------ THE DATA ------
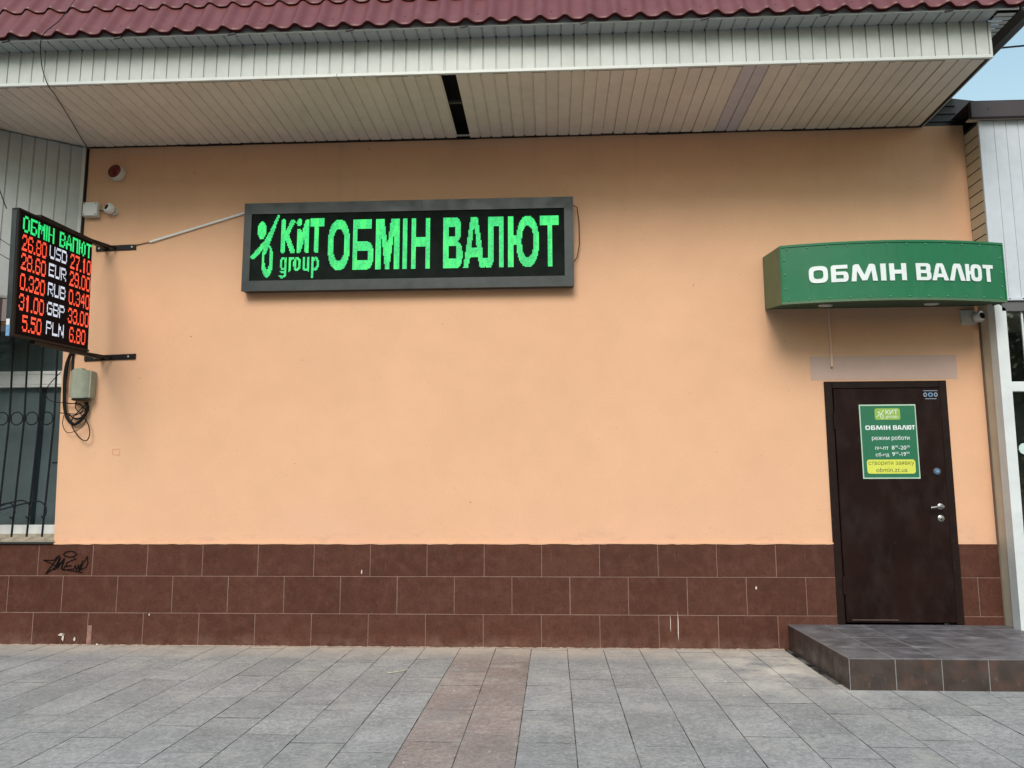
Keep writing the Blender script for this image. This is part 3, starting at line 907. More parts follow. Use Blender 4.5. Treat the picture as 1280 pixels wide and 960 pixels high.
MB().prism(rrect(2.548, 1.386, 2.932, 1.500, .022), Yt+.001, Yt-.0008).build('yellow_field', M['poster_yellow'], po)
wall_text('lettering', 'створити заявку', 2.560, 2.922, 1.448, 1.484, Yt-.0004, M['poster_ink'], po, .0)
wall_text('lettering', 'obmin.zt.ua', 2.618, 2.866, 1.398, 1.436, Yt-.0004, M['poster_ink'], po, .0)

# ------------------------------------------------------------------ LED rasteriser
def raster(shapes, W, H):
    g_ = [[0]*W for _ in range(H)]
    for sh in shapes:
        val = 1
        if sh[0] == '-': val = 0; sh = sh[1:]
        k = sh[0]
        if k == 'r':
            x0, y0, x1, y1 = sh[1:]; t = lambda x, y: x0 <= x < x1 and y0 <= y < y1; bb = (x0, y0, x1, y1)
        elif k == 'e':
            cx, cy, rx, ry = sh[1:5]; p_ = sh[5] if len(sh) > 5 else 2.0
            t = lambda x, y: abs((x-cx)/rx)**p_ + abs((y-cy)/ry)**p_ <= 1; bb = (cx-rx, cy-ry, cx+rx, cy+ry)
        elif k == 'l':
            x0, y0, x1, y1, w0, w1 = sh[1:]
            def t(x, y, x0=x0, y0=y0, x1=x1, y1=y1, w0=w0, w1=w1):
                dx, dy = x1-x0, y1-y0; L2 = dx*dx+dy*dy
                s_ = max(0, min(1, ((x-x0)*dx+(y-y0)*dy)/L2))
                return math.hypot(x-x0-s_*dx, y-y0-s_*dy) <= (w0+(w1-w0)*s_)/2
            mw = max(w0, w1); bb = (min(x0, x1)-mw, min(y0, y1)-mw, max(x0, x1)+mw, max(y0, y1)+mw)
        elif k == 'p':
            P = sh[1]
            def t(x, y, P=P):
                c_ = False; n_ = len(P)
                for i_ in range(n_):
                    xa, ya = P[i_]; xb, yb_ = P[(i_+1) % n_]
                    if (ya > y) != (yb_ > y) and x < (xb-xa)*(y-ya)/(yb_-ya)+xa: c_ = not c_
                return c_
            bb = (min(p[0] for p in P), min(p[1] for p in P), max(p[0] for p in P), max(p[1] for p in P))
        for yy_ in range(max(0, int(bb[1])-1), min(H, int(bb[3])+2)):
            for xx_ in range(max(0, int(bb[0])-1), min(W, int(bb[2])+2)):
                if t(xx_+.5, yy_+.5): g_[yy_][xx_] = val
    return g_
def runs(g_):
    out = []
    for y, row in enumerate(g_):
        x = 0
        while x < len(row):
            if row[x]:
                x0 = x
                while x < len(row) and row[x] == row[x0]: x += 1
                out.append((x0, x, y, row[x0]))
            else: x += 1
    return out

# ------------------------------------------------------------------ big LED sign
ls = thing('led_sign', (-1.24, 0, 2.97), 'wide grey framed led sign with glowing green lettering on the peach wall', 'led sign')
LX0, LX1, LZ0, LZ1 = -2.672, .195, 2.972, 3.760
DX0_, DX1_, DZ0_, DZ1_ = -2.606, .117, 3.063, 3.662
LY = -.10
MB().bbox((LX0+.004, -.088, LZ0+.004), (LX1-.004, -.012, LZ1-.004), .003).build('housing', M['frame'], ls)
# four frame faces mitred
def fframe(name, pts): MB().prism(pts, -.085, LY).build(name, M['frame'], ls)
fframe('frame_rail', [(LX0, LZ1), (LX1, LZ1), (DX1_, DZ1_), (DX0_, DZ1_)])
fframe('frame_rail', [(LX0, LZ0), (LX1, LZ0), (DX1_, DZ0_), (DX0_, DZ0_)])
fframe('frame_rail', [(LX0, LZ0+.001), (DX0_, DZ0_+.001), (DX0_, DZ1_-.001), (LX0, LZ1-.001)])
fframe('frame_rail', [(LX1, LZ0+.001), (DX1_, DZ0_+.001), (DX1_, DZ1_-.001), (LX1, LZ1-.001)])
scr = MB().box((DX0_, -.0905, DZ0_), (DX1_, -.087, DZ1_)).build('screen', M['led_panel'], ls)
mb = MB()
for i_ in range(12):
    for zz in (LZ0+.022, LZ1-.022):
        mb.lathe([(.004, 0), (.004, .002)], (LX0+.05+i_*(LX1-LX0-.1)/11, LY, zz), n=6)
for zz in (3.15, 3.36, 3.58):
    for xx in (LX0+.02, LX1-.02): mb.lathe([(.004, 0), (.004, .002)], (xx, LY, zz), n=6)
mb.build('frame_screws', M['screw_dark'], ls)['kind'] = 'stuff'
S = []
# emblem: head, raised arm and torso, leg loop
S += [('e', 10, 15.8, 4.1, 8.4), ('l', 25, 2, 18, 21, 2.2, 4.2), ('l', 18, 20, 14.5, 29, 4.6, 6.0), ('l', 15.5, 26, 2.6, 41, 4.8, 4.4)]
S += [('e', 16, 45, 5.4, 16.0), ('-', 'e', 15.8, 41.5, 2.6, 11.5), ('l', 16.2, 28, 12.8, 38, 3, 3)]
# КИТ
S += [('l', 30, 7.5, 30, 36, 4.2, 4.2), ('l', 32, 22, 38.6, 8, 4.4, 4.4), ('l', 33, 21, 39, 36, 4.6, 4.6)]
S += [('l', 44.8, 17, 44.8, 36, 4, 4), ('l', 45, 36, 52, 8.5, 4, 4), ('l', 52.4, 8, 52.4, 36, 4.0, 4.0), ('e', 44.8, 8.6, 2.4, 3.6)]
S += [('r', 55, 5.4, 67.6, 13.2), ('l', 61.2, 9, 61.2, 36, 4.4, 4.4)]
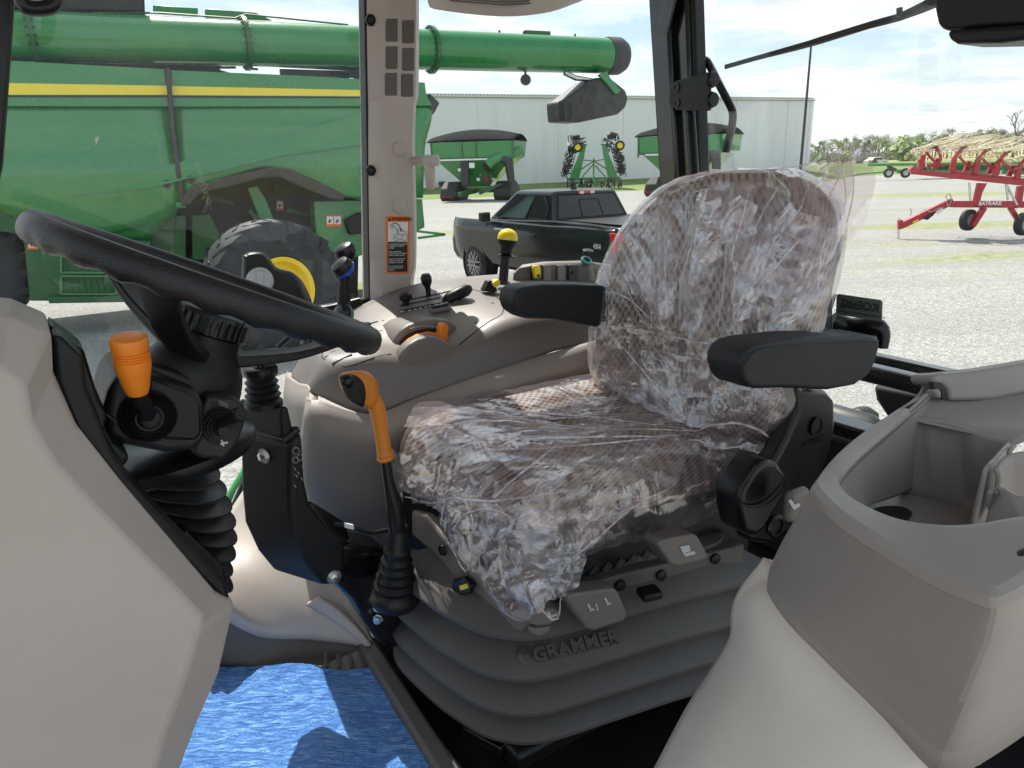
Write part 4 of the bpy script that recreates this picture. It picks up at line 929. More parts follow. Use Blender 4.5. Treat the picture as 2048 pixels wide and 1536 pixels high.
------
▶ [TASK BRIEF]:
Every line above should be returned word for word, with the pictures left behind.

▶ [COMPLETE ANSWER]:
Keep writing the Blender script for this image. This is part 3, starting at line 907. More parts follow. Use Blender 4.5. Treat the picture as 1280 pixels wide and 960 pixels high.
MB().prism(rrect(2.548, 1.386, 2.932, 1.500, .022), Yt+.001, Yt-.0008).build('yellow_field', M['poster_yellow'], po)
wall_text('lettering', 'створити заявку', 2.560, 2.922, 1.448, 1.484, Yt-.0004, M['poster_ink'], po, .0)
wall_text('lettering', 'obmin.zt.ua', 2.618, 2.866, 1.398, 1.436, Yt-.0004, M['poster_ink'], po, .0)

# ------------------------------------------------------------------ LED rasteriser
def raster(shapes, W, H):
    g_ = [[0]*W for _ in range(H)]
    for sh in shapes:
        val = 1
        if sh[0] == '-': val = 0; sh = sh[1:]
        k = sh[0]
        if k == 'r':
            x0, y0, x1, y1 = sh[1:]; t = lambda x, y: x0 <= x < x1 and y0 <= y < y1; bb = (x0, y0, x1, y1)
        elif k == 'e':
            cx, cy, rx, ry = sh[1:5]; p_ = sh[5] if len(sh) > 5 else 2.0
            t = lambda x, y: abs((x-cx)/rx)**p_ + abs((y-cy)/ry)**p_ <= 1; bb = (cx-rx, cy-ry, cx+rx, cy+ry)
        elif k == 'l':
            x0, y0, x1, y1, w0, w1 = sh[1:]
            def t(x, y, x0=x0, y0=y0, x1=x1, y1=y1, w0=w0, w1=w1):
                dx, dy = x1-x0, y1-y0; L2 = dx*dx+dy*dy
                s_ = max(0, min(1, ((x-x0)*dx+(y-y0)*dy)/L2))
                return math.hypot(x-x0-s_*dx, y-y0-s_*dy) <= (w0+(w1-w0)*s_)/2
            mw = max(w0, w1); bb = (min(x0, x1)-mw, min(y0, y1)-mw, max(x0, x1)+mw, max(y0, y1)+mw)
        elif k == 'p':
            P = sh[1]
            def t(x, y, P=P):
                c_ = False; n_ = len(P)
                for i_ in range(n_):
                    xa, ya = P[i_]; xb, yb_ = P[(i_+1) % n_]
                    if (ya > y) != (yb_ > y) and x < (xb-xa)*(y-ya)/(yb_-ya)+xa: c_ = not c_
                return c_
            bb = (min(p[0] for p in P), min(p[1] for p in P), max(p[0] for p in P), max(p[1] for p in P))
        for yy_ in range(max(0, int(bb[1])-1), min(H, int(bb[3])+2)):
            for xx_ in range(max(0, int(bb[0])-1), min(W, int(bb[2])+2)):
                if t(xx_+.5, yy_+.5): g_[yy_][xx_] = val
    return g_
def runs(g_):
    out = []
    for y, row in enumerate(g_):
        x = 0
        while x < len(row):
            if row[x]:
                x0 = x
                while x < len(row) and row[x] == row[x0]: x += 1
                out.append((x0, x, y, row[x0]))
            else: x += 1
    return out

# ------------------------------------------------------------------ big LED sign
ls = thing('led_sign', (-1.24, 0, 2.97), 'wide grey framed led sign with glowing green lettering on the peach wall', 'led sign')
LX0, LX1, LZ0, LZ1 = -2.672, .195, 2.972, 3.760
DX0_, DX1_, DZ0_, DZ1_ = -2.606, .117, 3.063, 3.662
LY = -.10
MB().bbox((LX0+.004, -.088, LZ0+.004), (LX1-.004, -.012, LZ1-.004), .003).build('housing', M['frame'], ls)
# four frame faces mitred
def fframe(name, pts): MB().prism(pts, -.085, LY).build(name, M['frame'], ls)
fframe('frame_rail', [(LX0, LZ1), (LX1, LZ1), (DX1_, DZ1_), (DX0_, DZ1_)])
fframe('frame_rail', [(LX0, LZ0), (LX1, LZ0), (DX1_, DZ0_), (DX0_, DZ0_)])
fframe('frame_rail', [(LX0, LZ0+.001), (DX0_, DZ0_+.001), (DX0_, DZ1_-.001), (LX0, LZ1-.001)])
fframe('frame_rail', [(LX1, LZ0+.001), (DX1_, DZ0_+.001), (DX1_, DZ1_-.001), (LX1, LZ1-.001)])
scr = MB().box((DX0_, -.0905, DZ0_), (DX1_, -.087, DZ1_)).build('screen', M['led_panel'], ls)
mb = MB()
for i_ in range(12):
    for zz in (LZ0+.022, LZ1-.022):
        mb.lathe([(.004, 0), (.004, .002)], (LX0+.05+i_*(LX1-LX0-.1)/11, LY, zz), n=6)
for zz in (3.15, 3.36, 3.58):
    for xx in (LX0+.02, LX1-.02): mb.lathe([(.004, 0), (.004, .002)], (xx, LY, zz), n=6)
mb.build('frame_screws', M['screw_dark'], ls)['kind'] = 'stuff'
S = []
# emblem: head, raised arm and torso, leg loop
S += [('e', 10, 15.8, 4.1, 8.4), ('l', 25, 2, 18, 21, 2.2, 4.2), ('l', 18, 20, 14.5, 29, 4.6, 6.0), ('l', 15.5, 26, 2.6, 41, 4.8, 4.4)]
S += [('e', 16, 45, 5.4, 16.0), ('-', 'e', 15.8, 41.5, 2.6, 11.5), ('l', 16.2, 28, 12.8, 38, 3, 3)]
# КИТ
S += [('l', 30, 7.5, 30, 36, 4.2, 4.2), ('l', 32, 22, 38.6, 8, 4.4, 4.4), ('l', 33, 21, 39, 36, 4.6, 4.6)]
S += [('l', 44.8, 17, 44.8, 36, 4, 4), ('l', 45, 36, 52, 8.5, 4, 4), ('l', 52.4, 8, 52.4, 36, 4.0, 4.0), ('e', 44.8, 8.6, 2.4, 3.6)]
S += [('r', 55, 5.4, 67.6, 13.2), ('l', 61.2, 9, 61.2, 36, 4.4, 4.4)]
Write part 4 of the bpy script that recreates this picture. It picks up at line 929. More parts follow. Use Blender 4.5. Treat the picture as 2048 pixels wide and 1536 pixels high.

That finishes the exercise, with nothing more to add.